■ **Task brief**
For the entries below, copy exactly the line that contains "What Blender Python" through the line that contains "from mathutils import Vector, noise, Matrix", both ends included, and exclude all pictures.

■ **Dataset records**
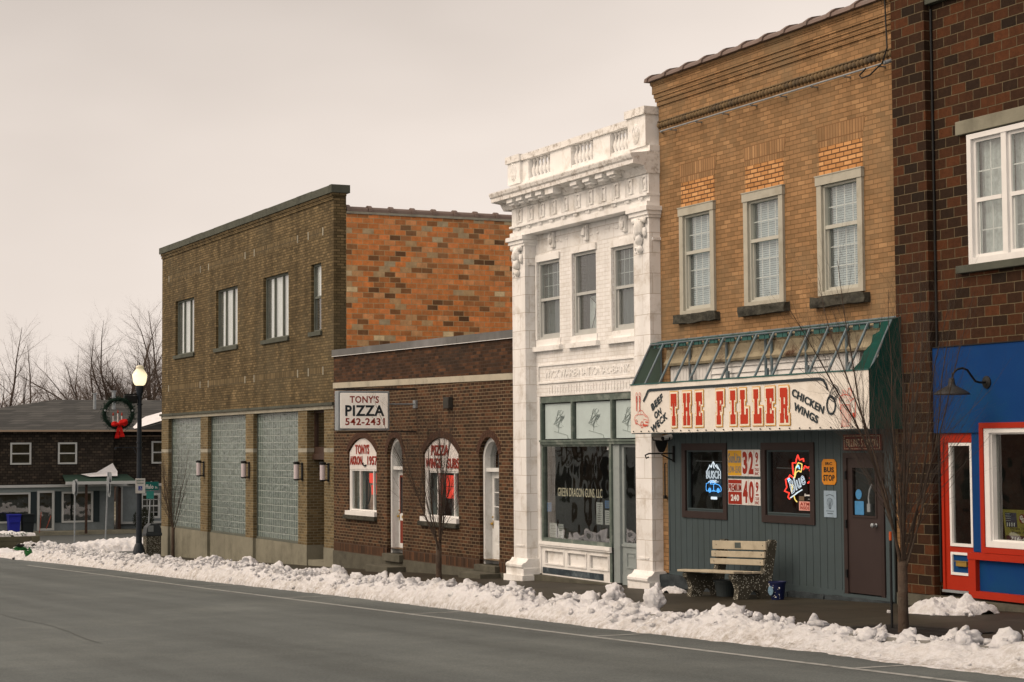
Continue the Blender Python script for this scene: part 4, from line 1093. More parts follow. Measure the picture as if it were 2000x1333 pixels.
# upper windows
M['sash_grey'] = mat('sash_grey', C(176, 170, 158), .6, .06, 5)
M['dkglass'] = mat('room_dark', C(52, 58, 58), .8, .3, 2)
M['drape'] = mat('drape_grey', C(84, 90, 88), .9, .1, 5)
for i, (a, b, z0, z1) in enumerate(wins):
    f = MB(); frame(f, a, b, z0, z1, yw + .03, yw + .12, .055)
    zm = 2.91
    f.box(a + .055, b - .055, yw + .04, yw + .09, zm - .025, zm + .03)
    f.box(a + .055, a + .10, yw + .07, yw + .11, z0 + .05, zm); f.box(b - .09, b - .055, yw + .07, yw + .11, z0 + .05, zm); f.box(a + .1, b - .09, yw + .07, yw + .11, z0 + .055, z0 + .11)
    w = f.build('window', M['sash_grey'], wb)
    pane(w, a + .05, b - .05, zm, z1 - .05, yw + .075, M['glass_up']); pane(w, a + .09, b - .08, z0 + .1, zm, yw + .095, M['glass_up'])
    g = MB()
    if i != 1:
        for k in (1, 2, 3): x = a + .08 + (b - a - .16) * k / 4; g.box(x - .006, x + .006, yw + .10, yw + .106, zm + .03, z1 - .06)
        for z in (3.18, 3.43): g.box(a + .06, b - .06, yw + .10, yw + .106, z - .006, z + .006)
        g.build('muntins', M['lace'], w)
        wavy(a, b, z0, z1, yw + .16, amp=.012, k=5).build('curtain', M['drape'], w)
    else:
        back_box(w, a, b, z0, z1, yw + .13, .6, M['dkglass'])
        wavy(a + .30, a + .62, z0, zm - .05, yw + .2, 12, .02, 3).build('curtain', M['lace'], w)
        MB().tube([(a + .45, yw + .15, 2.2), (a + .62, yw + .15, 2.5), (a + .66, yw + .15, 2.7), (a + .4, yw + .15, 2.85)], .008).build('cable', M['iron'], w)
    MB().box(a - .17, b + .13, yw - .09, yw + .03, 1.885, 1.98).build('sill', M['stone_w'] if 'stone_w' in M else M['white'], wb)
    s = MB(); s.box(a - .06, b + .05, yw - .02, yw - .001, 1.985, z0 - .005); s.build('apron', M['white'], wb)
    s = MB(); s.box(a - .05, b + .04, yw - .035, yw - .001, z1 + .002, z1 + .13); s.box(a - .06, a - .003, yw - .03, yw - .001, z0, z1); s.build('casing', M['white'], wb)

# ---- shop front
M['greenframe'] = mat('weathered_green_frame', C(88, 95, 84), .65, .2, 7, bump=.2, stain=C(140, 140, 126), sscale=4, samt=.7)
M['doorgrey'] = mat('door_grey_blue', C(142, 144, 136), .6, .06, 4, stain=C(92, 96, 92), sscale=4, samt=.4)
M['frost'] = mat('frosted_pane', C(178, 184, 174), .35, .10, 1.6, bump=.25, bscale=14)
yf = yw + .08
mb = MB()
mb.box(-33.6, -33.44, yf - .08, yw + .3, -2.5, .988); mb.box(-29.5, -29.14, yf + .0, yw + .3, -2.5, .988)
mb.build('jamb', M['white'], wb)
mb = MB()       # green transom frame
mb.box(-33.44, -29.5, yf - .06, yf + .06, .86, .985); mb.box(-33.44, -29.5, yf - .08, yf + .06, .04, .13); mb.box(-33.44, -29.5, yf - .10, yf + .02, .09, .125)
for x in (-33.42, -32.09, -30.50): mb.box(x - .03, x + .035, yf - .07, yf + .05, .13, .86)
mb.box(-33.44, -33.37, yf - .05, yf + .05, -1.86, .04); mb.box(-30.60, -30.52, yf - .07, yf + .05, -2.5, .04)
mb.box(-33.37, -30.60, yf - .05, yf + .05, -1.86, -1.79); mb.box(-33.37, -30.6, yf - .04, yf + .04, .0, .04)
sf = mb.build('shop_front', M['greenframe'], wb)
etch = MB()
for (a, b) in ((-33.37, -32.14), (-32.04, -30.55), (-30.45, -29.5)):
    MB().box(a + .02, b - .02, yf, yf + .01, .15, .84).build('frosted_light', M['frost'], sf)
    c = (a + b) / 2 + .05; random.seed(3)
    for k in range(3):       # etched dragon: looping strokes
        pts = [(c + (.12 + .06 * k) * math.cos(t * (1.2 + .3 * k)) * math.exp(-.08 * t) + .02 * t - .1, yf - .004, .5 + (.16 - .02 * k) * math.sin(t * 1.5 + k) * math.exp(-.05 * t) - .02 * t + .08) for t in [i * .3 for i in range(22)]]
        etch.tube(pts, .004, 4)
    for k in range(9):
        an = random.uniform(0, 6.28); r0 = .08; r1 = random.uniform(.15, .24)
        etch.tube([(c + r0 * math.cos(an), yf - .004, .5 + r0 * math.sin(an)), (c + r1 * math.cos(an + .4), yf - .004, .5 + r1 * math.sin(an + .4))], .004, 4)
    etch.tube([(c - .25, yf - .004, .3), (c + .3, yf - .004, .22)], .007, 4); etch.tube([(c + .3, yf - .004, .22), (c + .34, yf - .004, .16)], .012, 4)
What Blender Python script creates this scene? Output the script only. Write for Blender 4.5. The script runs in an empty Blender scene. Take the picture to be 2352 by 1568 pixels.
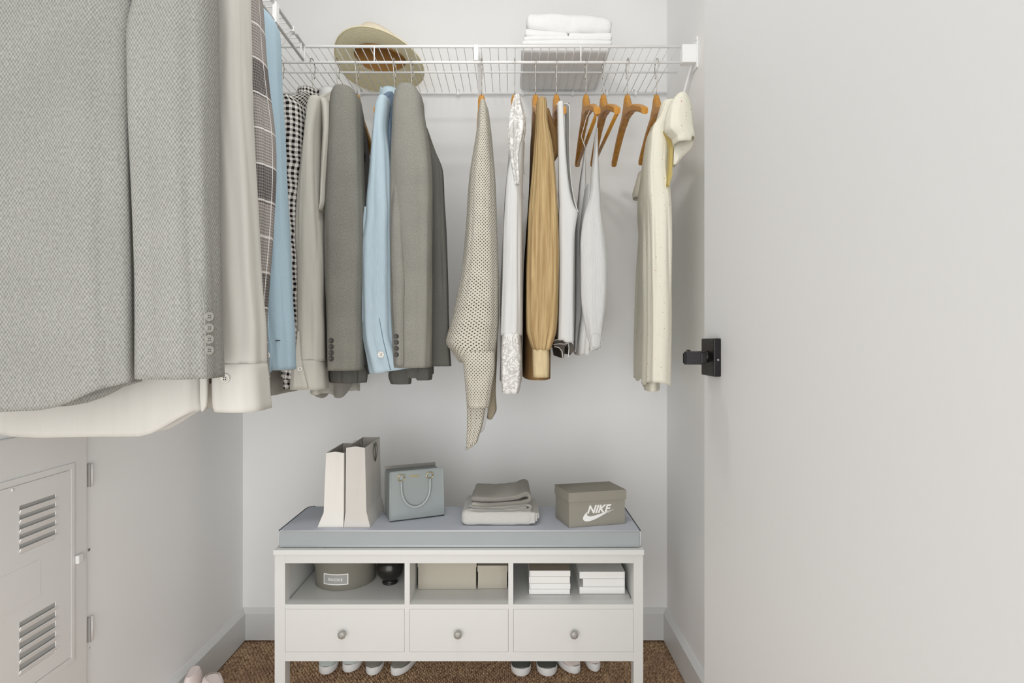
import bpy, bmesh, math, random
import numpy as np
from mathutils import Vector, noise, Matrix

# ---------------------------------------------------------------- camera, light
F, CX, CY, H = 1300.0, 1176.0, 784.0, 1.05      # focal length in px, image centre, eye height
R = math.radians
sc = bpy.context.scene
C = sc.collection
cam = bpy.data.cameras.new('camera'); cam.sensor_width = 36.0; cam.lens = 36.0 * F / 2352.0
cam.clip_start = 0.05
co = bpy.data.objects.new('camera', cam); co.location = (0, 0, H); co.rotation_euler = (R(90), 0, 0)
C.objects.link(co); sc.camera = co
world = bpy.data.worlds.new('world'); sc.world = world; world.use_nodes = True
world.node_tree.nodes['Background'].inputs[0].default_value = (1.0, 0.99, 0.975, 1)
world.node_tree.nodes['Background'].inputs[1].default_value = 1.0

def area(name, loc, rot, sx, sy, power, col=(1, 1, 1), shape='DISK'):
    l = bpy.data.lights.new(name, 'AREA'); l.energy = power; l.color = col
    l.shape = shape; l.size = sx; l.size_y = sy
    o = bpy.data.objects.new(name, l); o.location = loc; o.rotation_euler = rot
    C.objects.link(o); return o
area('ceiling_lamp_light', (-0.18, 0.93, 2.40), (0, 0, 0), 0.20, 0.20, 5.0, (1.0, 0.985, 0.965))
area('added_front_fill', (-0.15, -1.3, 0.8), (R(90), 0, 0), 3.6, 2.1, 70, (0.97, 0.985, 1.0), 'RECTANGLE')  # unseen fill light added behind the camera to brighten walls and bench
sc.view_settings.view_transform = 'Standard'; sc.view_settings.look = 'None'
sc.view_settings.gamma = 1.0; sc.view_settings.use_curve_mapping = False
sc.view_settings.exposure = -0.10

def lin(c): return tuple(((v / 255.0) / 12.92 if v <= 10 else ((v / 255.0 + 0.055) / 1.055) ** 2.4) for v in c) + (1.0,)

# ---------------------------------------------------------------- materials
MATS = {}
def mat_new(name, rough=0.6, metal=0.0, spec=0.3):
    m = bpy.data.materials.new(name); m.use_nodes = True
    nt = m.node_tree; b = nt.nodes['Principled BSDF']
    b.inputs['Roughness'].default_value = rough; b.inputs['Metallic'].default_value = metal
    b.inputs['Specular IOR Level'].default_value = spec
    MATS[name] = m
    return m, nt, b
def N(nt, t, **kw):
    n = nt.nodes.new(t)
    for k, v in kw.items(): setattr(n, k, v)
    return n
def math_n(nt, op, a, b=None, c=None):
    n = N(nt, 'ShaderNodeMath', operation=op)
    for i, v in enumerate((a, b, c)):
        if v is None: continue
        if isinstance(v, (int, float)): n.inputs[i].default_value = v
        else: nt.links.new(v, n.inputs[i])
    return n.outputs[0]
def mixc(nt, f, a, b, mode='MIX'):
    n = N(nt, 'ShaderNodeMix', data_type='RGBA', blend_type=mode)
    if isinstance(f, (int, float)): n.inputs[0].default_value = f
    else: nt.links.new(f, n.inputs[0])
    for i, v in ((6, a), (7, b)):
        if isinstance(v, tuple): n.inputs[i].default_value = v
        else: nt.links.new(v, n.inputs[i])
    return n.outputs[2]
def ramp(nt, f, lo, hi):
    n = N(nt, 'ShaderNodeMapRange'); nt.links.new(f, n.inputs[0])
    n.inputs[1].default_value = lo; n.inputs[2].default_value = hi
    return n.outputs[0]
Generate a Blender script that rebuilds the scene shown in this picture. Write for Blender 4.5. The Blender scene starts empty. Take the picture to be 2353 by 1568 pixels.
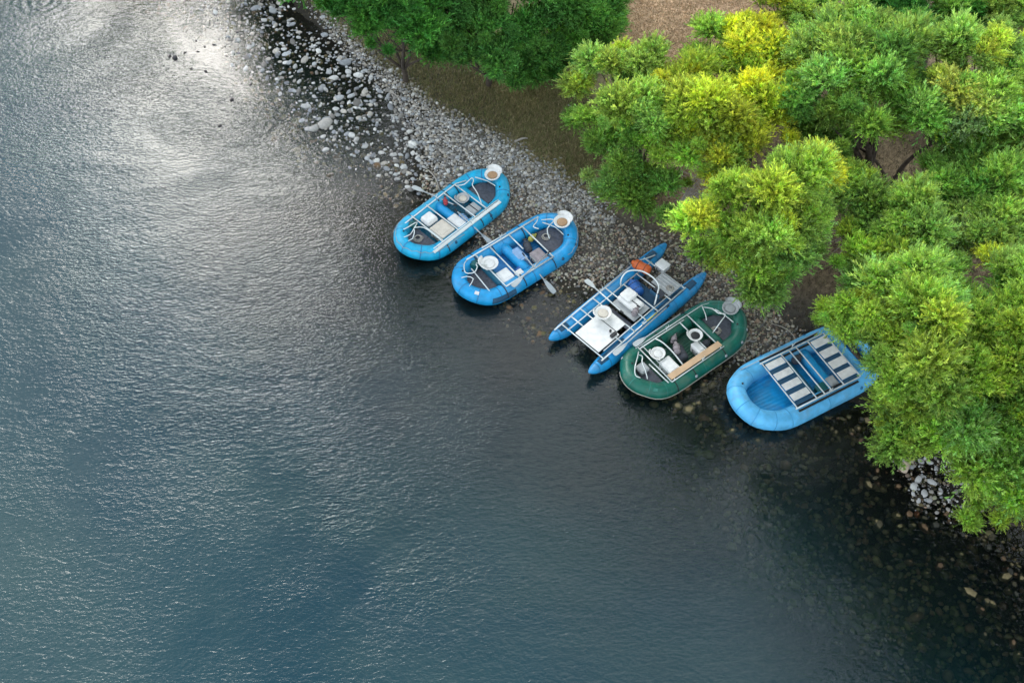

■ **Answer to the exercise**
What Blender Python script creates this scene? Output the script only. Write for Blender 4.5. The script runs in an empty Blender scene. Take the picture to be 2352 by 1568 pixels.
import bpy, bmesh, math, random
import numpy as np
from mathutils import Vector, noise, Matrix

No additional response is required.